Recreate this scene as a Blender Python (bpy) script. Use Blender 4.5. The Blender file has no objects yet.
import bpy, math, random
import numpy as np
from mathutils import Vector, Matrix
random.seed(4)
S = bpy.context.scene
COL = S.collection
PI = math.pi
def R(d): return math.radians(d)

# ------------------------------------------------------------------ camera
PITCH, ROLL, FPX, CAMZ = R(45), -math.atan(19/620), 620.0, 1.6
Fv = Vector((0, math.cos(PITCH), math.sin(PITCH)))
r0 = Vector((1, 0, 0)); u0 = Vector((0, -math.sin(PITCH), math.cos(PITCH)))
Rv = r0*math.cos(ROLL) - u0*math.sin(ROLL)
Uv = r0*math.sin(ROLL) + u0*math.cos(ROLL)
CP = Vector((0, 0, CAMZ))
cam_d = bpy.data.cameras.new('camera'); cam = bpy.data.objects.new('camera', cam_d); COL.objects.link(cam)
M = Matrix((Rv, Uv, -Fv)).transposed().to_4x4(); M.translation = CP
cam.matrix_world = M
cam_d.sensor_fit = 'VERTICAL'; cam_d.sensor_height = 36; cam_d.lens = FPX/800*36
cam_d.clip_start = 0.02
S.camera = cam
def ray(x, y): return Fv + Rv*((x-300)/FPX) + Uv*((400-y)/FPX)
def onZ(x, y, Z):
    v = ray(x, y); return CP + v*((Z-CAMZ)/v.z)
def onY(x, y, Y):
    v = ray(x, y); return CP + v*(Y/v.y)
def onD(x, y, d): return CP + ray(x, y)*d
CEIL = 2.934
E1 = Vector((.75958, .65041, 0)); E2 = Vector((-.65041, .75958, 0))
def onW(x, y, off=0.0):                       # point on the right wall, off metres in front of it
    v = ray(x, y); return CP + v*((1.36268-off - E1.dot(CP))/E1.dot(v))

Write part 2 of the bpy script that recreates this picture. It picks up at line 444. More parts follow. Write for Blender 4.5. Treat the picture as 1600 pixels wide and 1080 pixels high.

Exercise goal :: Copy, from the material, each line that holds the string "script".

The response ::
Recreate this scene as a Blender Python (bpy) script. Use Blender 4.5. The Blender file has no objects yet.
Write part 2 of the bpy script that recreates this picture. It picks up at line 444. More parts follow. Write for Blender 4.5. Treat the picture as 1600 pixels wide and 1080 pixels high.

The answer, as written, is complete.